It’s fun to read about gumshoe detectives, it’s fun to watch them in movies starring Humphrey Bogart. It’s fun to see them spoofed in movies like Murder By Death1.
And, if you want to read about a real life gumshoe, you can do that in this book which is a biography of Hal Lipset, “America’s real-life Sam Spade.”
This is a collection of cases that Hal worked on – or just had opinions on, based on his professional experience – often told first person, and stitched together by the biographer. I’m guessing someone interviewed him and Holt transcribed his words from tape, then added the context that makes it all make sense.
Here’s one of the stories from the chapter on lying clients.2 A young woman moves to the big city and marries a guy. On the day the husband leaves for Hawaii, his sister takes his wife out shopping. After a lovely day, the wife borrows the sister’s car, promising to return it. The next morning, the sister looks out her window, sees her car, and assumes the wife returned it. Until the husband calls to say he arrived safely and that he tried calling his wife to tell her but there was no response. The sister drops by and discovers the wife, shot through the head, and dead on the couch. Time of death: while the husband’s plane was in the air. As luck would have it, on the day of the marriage, an insurance salesman that happened to know the sister happened to drop by the husband’s house and sell the husband insurance policies with a double-indemnity clause for himself and his wife. A policy that went into effect, as luck would have it, on the day that the husband flew off to Hawaii. The big, bad insurance company is a little suspicious and hires Lipset to look into the case. Lipset finds the wife’s family who tells him that the wife had been in a traumatic auto-accident as a child and was terrified of driving and never learned how. Oops. In fact, she didn’t even have a drivers license – she had one of those state IDs that look like licenses but aren’t. The evidence that Lipset discovers isn’t enough for an arrest – but his research about the insurance policy is enough for the insurance company to win their case in court.

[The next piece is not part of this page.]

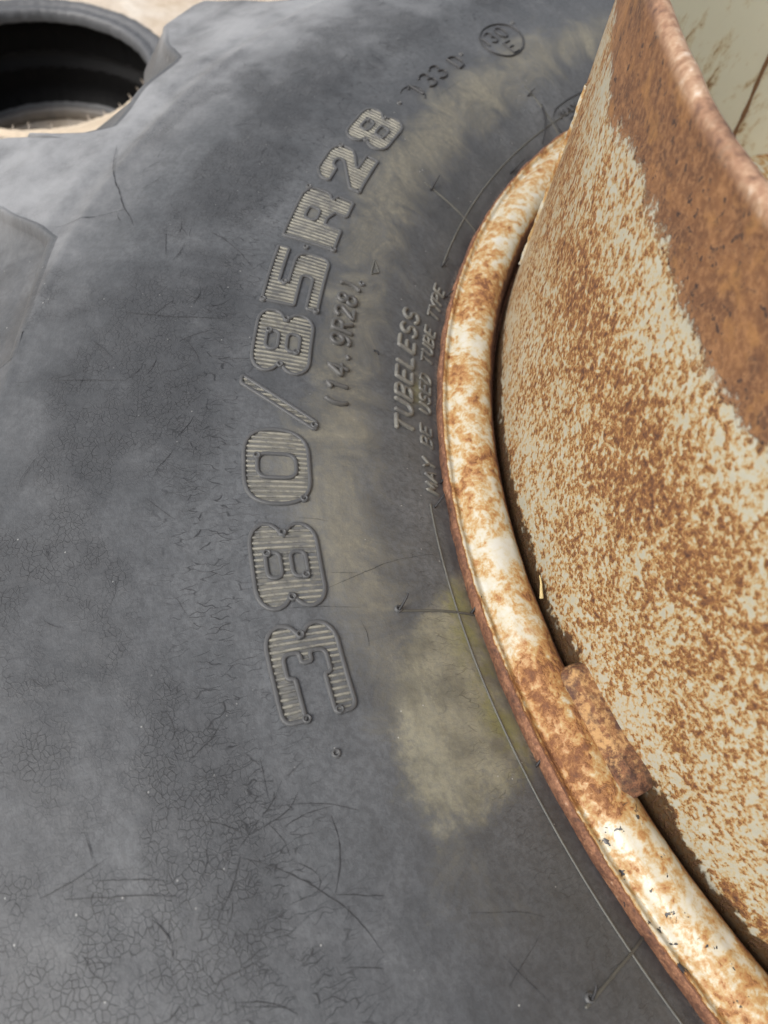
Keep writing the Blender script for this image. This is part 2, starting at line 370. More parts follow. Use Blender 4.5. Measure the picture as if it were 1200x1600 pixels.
def pip(cx, cy, rad, h, to3d):
    a = np.linspace(0, 2 * np.pi, 14, endpoint=False); V = []; F = []
    rings = [(1.15, -.0003), (1.0, h * .9), (.75, h * 1.15), (.5, h * .8), (.38, h * .1)]
    for k, (q, hh) in enumerate(rings): V.append(to3d(cx + np.cos(a) * rad * q, cy + np.sin(a) * rad * q, np.full(14, hh)))
    V.append(to3d(np.array([cx]), np.array([cy]), np.array([0.0001]))); V = np.vstack(V)
    for k in range(4):
        for i in range(14): F.append((k * 14 + i, k * 14 + (i + 1) % 14, (k + 1) * 14 + (i + 1) % 14, (k + 1) * 14 + i))
    for i in range(14): F.append((56 + i, 56 + (i + 1) % 14, 70))
    return V, F
RB, RH = .4462, .0248            # baseline radius and height of the large figures
c8u = [(.35, .58), (.65, .58), (.65, .79), (.35, .79)]; c8l = [(.35, .21), (.65, .21), (.65, .43), (.35, .43)]
def lobe(cx, cy, rx, ry, a0, a1, n_=9):
    t = np.radians(np.linspace(a0, a1, n_)); return [(cx + rx * math.cos(k), cy + ry * math.sin(k), .0002) for k in t]
R_SIDE = lobe(.77, .745, .23, .24, 88, -72) + [(.868, .5, .0004)] + lobe(.77, .255, .23, .24, 72, -88)
L_SIDE = [(1 - x, 1 - y, r) for x, y, r in R_SIDE]
G8 = (R_SIDE + L_SIDE, [c8u, c8l], [(.115, .5), (.885, .5), (.64, .76), (.36, .25)])
GLY = {
 '8': G8,
 '0': ([(0, 0, .0120), (0, 1, .0120), (1, 1, .0120), (1, 0, .0120)], [[(.34, .20), (.34, .80), (.66, .80), (.66, .20)]], [(.07, .12), (.62, .80)]),
 '3': ([(.0, .70, .0012), (.0, .985)] + R_SIDE + [(0, .015), (0, .30, .0012), (.43, .30, .0012), (.43, .21, .003), (.69, .21, .003), (.69, .43, .0015), (.575, .43, .0008), (.575, .57, .0008), (.69, .57, .0015), (.69, .80, .003), (.43, .80, .003), (.43, .70, .0012)], [], [(.01, .69), (.02, .25), (.88, .5)]),
 '5': ([(0, 0, .0012), (.75, 0, .006), (1, 0, .008), (1, .62, .008), (.36, .62, .004), (.36, .79, .001), (1, .79, .001), (1, 1, .001), (0, 1, .001), (0, .42, .001), (.58, .42, .0025), (.58, .20, .0025), (0, .20, .001)], [], [(0, .02), (.0, .98), (.37, .69)]),
 'R': ([(0, 0, .001), (0, 1, .001), (.82, 1, .007), (1, .9, .006), (1, .50, .004), (.86, .40, .001), (1, .34, .002), (1, 0, .001), (.68, 0, .001), (.68, .24, .002), (.52, .34, .001), (.40, .34, .001), (.40, 0, .001)], [[(.40, .52), (.40, .76), (.64, .76), (.64, .52)]], [(.01, .01), (.98, .95)]),
 '2': ([(.0, .66, .001), (0, .84, .004), (.2, 1, .006), (.8, 1, .007), (1, .86, .005), (1, .60, .004), (.84, .46, .003), (.50, .27, .001), (1, .27, .001), (1, 0, .001), (0, 0, .001), (0, .20, .001), (.60, .58, .002), (.66, .66, .002), (.60, .77, .0025), (.42, .77, .0025), (.36, .66, .001)], [], [(.02, .02), (.97, .86)]),
 '/': ([(-.16, -.14, .0012), (.06, -.14, .0012), (1.0, 1.10, .0012), (.80, 1.10, .0012)], [], [(-.04, -.11)]),
}
BIG = [('3', -98.45, -102.55), ('8', -103.35, -107.6), ('0', -108.7, -113.1), ('/', -113.75, -116.45), ('8', -116.95, -121.4), ('5', -122.05, -126.6), ('R', -127.6, -132.65), ('2', -133.85, -137.75), ('8', -138.85, -142.95)]
def inpoly(px, py, poly):
    ins = np.zeros(np.shape(px), bool); x0, y0 = poly[-1]
    for x1, y1 in poly:
        c = ((y1 > py) != (y0 > py)); 
        with np.errstate(divide='ignore', invalid='ignore'):
            ins ^= c & (px < (x0 - x1) * (py - y1) / (y0 - y1 + 1e-15) + x1)
        x0, y0 = x1, y1
    return ins

OIL = [(-131, .511, 3.0, .016, 1), (-148, .531, 5, .014, .8), (-119.5, .518, 2.2, .014, 1), (-116, .543, 2.0, .012, .6), (-115, .498, 2.0, .018, .7), (-111, .525, 2.2, .02, .7), (-95.2, .498, 2.0, .014, 1), (-92.5, .508, 2, .02, .6), (-100.5, .545, 2.0, .012, .6), (-103.5, .517, 2.0, .015, .5)]
# ---- tyre mesh
th_f = np.arange(-188, -62, .14); th = np.concatenate([th_f, np.arange(-62, 172 - .5, 1.0)])
phi = np.mod(-134.2 - th, 18.0)                   # degrees past the steep side of each lug
jit = np.floor((-134.2 - th) / 18.0)
r_edge = np.interp(phi, [0, .6, 1.4, 9.5, 11.2, 13.2, 16.6, 17.5, 18], [.640, .608, .595, .604, .628, .646, .655, .654, .640]) + .0015 * vnoise(th * .35 + 50, 5)
lugm = sstep(10.0, 13.5, phi) * (1 - sstep(17.3, 18, phi)) + (1 - sstep(0, .9, phi))
r_edge = r_edge - .026 * (1 - lugm) * (jit == -1)
t1 = np.concatenate([np.linspace(.379, .50, 110), np.linspace(.50, .57, 50)[1:]])
q = np.linspace(0, 1, 50)[1:]
rows_r = [np.repeat(t1[None], len(th), 0)]
rin = .57 + (r_edge - .57)[:, None] * q[None]; rows_r.append(rin)
RR = np.concatenate(rows_r, 1); ZZ = np.interp(RR, RS, ZS)
# rounding off and flank down to the middle of the tread
ze = np.interp(r_edge, RS, ZS); sl = np.interp(r_edge, RS, DZ)
a = np.linspace(0, 1, 14)[1:]; rad = .0065 - .002 * lugm
fr = r_edge[:, None] + rad[:, None] * np.sin(a * 1.25)[None] * .95
fz = ze[:, None] - rad[:, None] * (1 - np.cos(a * 1.45))[None] * 1.2 + sl[:, None] * rad[:, None] * np.sin(a * 1.25)[None]
rm = np.where(True, .634 + .046 * lugm, 0)
b = np.linspace(0, 1, 14)[1:]
rmid = .647 + .021 * lugm; zmid = np.full_like(rmid, -.031); b1 = np.linspace(0, 1, 9)[1:]
gr1 = fr[:, -1:] + (rmid[:, None] - fr[:, -1:]) * b1[None]; gz1 = fz[:, -1:] + (zmid[:, None] - fz[:, -1:]) * b1[None]
gr2 = rmid[:, None] + (rm - .0 - rmid + .016 * (1 - lugm))[:, None] * b[None]; gz2 = zmid[:, None] + (-.165 - zmid[:, None]) * b[None]
gr = np.concatenate([gr1, gr2], 1); gz = np.concatenate([gz1, gz2], 1)
HR = np.concatenate([RR, fr, gr], 1); HZ = np.concatenate([ZZ, fz, gz], 1)
# gentle unevenness of old rubber
HZ = HZ + .0012 * vnoise2(np.repeat(th[:, None], HR.shape[1], 1) * .28 + 300, HR * 45, 3) * sstep(.48, .56, HR) * (HZ > -.03)
low = HR[:, ::-6][:, 1:]; lowz = -.33 - HZ[:, ::-6][:, 1:]
LR = np.concatenate([HR, low], 1); LZ = np.concatenate([HZ, lowz], 1)
T = np.radians(th)[:, None]
V = np.stack([LR * np.cos(T), LR * np.sin(T), LZ], 2)
me = mesh_grid('tractor_tyre', V, closed_u=True)
tyre = link('tractor_tyre', me, M_RUB); tyre.location = (0, 0, Z0)
tag(tyre, 'large weathered black tractor tyre lying flat with raised 380/85R28 lettering', 'tyre')
TH = np.repeat(th[:, None], LR.shape[1], 1); top = (LZ > -.10)
def setattr_(me_, name, arr):
    at = me_.attributes.new(name, 'FLOAT', 'POINT'); at.data.foreach_set('value', np.ascontiguousarray(arr, dtype=np.float32).ravel())
dust = .55 * np.exp(-((LR - .432) / .022) ** 2) + .12
dust *= (.55 + .45 * sstep(-92, -104, TH)); dust += .10 * np.exp(-((TH + 150) / 12) ** 2) * np.exp(-((LR - .432) / .02) ** 2)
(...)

Is it a major case, destined to change the world? No. Would anyone write a murder mystery about it? Probably not. But it’s interesting, clever how Lipset puts clues together to form a theory about what happened.
There’s an entire chapter about Lipset’s work re-acquiring children who had been taken out of the country by non-custodial parents. Other chapters cover electronic wire-tapping, which apparently Lipset was in on the early days of; his work with cults, including the Jim Jones cult; how he got his start (in the military); the role of coincidence in his work; his work in divorce cases – something murder mystery detectives generally look down on; and his work on Watergate and even his work on the Polly Klass case.
This is a very easy book to read and a lot of fun.